Description of the task
Quote only the lines from the line containing "Write a Blender" to the line containing "random.seed(11)", with both of those lines included, please, exactly as written.

(Entries with scene source code)
+++
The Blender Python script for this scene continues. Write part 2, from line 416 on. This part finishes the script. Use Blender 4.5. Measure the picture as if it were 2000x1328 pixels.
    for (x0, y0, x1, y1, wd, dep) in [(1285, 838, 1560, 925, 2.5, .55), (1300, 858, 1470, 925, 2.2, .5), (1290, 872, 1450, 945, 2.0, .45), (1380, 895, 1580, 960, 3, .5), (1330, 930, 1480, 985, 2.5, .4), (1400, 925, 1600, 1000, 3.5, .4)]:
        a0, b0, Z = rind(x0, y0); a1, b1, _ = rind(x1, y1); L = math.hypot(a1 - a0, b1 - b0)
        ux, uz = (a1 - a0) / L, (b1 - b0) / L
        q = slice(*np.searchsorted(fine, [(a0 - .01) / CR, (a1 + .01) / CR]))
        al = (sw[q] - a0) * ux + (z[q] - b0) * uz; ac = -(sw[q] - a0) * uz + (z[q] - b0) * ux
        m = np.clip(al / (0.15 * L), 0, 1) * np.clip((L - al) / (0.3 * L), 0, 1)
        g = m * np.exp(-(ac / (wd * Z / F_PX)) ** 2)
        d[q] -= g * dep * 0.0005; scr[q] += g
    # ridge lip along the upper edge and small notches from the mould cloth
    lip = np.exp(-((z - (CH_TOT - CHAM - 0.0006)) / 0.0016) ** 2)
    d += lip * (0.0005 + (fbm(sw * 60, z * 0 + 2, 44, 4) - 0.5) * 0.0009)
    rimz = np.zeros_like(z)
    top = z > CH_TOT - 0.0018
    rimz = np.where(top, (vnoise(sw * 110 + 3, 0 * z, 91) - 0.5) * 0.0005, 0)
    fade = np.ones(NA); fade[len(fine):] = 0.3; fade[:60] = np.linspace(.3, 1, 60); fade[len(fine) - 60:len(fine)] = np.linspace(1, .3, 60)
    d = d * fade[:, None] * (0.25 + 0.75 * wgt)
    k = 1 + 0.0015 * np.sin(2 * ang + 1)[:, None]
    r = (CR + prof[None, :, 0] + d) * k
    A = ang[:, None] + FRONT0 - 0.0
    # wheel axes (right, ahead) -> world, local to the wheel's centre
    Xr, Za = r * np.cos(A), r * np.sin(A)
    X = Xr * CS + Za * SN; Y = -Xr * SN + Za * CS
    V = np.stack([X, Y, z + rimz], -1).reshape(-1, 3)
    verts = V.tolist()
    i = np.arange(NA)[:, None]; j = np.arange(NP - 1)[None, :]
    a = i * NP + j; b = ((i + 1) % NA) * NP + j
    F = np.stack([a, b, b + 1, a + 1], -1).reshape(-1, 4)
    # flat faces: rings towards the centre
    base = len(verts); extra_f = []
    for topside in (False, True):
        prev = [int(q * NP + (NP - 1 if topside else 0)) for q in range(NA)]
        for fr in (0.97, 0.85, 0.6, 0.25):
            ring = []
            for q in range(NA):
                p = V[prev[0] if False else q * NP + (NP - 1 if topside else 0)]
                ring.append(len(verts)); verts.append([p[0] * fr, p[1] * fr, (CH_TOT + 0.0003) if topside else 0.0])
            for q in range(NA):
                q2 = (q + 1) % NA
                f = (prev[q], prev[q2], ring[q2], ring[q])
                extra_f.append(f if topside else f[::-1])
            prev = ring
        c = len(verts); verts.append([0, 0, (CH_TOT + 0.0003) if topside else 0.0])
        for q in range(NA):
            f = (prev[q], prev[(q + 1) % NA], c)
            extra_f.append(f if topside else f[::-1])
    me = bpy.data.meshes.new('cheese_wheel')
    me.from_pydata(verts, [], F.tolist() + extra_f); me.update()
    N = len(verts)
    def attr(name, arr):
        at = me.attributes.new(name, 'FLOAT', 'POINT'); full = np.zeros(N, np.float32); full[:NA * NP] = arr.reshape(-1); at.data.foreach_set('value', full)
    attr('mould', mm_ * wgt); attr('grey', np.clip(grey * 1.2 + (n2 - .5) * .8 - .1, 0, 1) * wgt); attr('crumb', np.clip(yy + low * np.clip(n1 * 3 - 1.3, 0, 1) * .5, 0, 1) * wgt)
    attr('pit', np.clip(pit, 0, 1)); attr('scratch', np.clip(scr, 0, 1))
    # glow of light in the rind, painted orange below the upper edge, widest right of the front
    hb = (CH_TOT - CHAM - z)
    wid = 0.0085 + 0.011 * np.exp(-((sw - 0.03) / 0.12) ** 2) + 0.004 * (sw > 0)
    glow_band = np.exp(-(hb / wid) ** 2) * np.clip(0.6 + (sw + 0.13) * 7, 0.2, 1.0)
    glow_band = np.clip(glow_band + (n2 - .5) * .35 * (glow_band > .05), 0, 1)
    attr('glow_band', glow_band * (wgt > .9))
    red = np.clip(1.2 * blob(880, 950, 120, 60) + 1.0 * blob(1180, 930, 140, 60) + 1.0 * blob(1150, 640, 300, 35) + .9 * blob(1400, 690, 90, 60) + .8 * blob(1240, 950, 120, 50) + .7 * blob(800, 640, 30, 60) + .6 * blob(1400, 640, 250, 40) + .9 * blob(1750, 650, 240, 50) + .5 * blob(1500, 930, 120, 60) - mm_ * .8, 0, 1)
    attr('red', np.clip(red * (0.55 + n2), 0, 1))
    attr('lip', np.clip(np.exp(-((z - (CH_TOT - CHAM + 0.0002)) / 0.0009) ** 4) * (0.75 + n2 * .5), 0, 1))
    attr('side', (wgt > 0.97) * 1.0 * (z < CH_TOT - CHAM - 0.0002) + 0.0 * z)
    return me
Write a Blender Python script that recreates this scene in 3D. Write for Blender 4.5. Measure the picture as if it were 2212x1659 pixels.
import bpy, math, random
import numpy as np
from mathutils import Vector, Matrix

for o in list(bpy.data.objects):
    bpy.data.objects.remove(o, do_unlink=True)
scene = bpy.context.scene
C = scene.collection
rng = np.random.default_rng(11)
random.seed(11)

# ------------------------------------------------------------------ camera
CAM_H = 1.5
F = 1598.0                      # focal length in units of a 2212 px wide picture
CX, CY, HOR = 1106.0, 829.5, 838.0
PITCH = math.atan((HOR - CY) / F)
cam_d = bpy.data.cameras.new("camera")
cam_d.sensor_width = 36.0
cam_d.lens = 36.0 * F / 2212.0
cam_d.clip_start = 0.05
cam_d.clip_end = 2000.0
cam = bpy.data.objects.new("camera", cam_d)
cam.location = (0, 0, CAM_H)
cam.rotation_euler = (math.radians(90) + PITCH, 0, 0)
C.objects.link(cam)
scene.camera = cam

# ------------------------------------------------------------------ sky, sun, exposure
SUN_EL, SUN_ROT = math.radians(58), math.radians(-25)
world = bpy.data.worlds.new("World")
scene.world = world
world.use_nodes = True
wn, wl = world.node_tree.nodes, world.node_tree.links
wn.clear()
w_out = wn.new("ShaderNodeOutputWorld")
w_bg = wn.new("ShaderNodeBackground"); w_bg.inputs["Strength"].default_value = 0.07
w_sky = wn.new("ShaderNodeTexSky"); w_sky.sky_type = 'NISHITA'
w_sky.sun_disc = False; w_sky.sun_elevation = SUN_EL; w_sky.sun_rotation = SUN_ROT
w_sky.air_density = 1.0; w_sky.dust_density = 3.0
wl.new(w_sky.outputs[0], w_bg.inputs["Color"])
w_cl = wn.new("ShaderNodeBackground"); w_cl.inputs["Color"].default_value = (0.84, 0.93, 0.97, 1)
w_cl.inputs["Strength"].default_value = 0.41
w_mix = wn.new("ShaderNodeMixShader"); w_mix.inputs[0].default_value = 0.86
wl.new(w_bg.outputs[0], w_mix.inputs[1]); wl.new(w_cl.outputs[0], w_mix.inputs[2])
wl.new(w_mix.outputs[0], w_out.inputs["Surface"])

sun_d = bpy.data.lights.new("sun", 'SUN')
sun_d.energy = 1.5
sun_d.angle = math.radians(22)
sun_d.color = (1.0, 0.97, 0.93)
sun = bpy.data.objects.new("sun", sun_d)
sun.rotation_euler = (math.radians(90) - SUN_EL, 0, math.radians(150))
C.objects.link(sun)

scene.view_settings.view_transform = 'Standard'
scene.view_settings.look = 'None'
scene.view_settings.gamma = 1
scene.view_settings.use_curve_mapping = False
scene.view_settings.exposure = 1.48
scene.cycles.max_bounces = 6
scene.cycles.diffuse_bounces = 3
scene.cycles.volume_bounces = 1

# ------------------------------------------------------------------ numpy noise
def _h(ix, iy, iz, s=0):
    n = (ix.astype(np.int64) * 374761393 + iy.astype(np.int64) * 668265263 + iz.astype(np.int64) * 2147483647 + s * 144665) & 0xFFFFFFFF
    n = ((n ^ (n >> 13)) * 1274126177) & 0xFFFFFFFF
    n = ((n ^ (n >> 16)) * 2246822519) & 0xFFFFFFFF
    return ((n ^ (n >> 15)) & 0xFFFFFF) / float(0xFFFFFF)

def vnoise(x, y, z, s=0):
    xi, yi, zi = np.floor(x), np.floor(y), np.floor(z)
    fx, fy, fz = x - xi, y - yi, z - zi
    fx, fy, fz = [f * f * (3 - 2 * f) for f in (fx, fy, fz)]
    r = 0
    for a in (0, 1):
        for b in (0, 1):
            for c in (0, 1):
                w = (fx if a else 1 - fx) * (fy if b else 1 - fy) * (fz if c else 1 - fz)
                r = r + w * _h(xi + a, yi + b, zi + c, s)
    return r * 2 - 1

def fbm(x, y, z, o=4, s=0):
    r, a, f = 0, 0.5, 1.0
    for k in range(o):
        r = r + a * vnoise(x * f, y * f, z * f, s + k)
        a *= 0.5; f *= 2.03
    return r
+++
Finished exercise
Write a Blender Python script that recreates this scene in 3D. Write for Blender 4.5. Measure the picture as if it were 2212x1659 pixels.
import bpy, math, random
import numpy as np
from mathutils import Vector, Matrix

for o in list(bpy.data.objects):
    bpy.data.objects.remove(o, do_unlink=True)
scene = bpy.context.scene
C = scene.collection
rng = np.random.default_rng(11)
random.seed(11)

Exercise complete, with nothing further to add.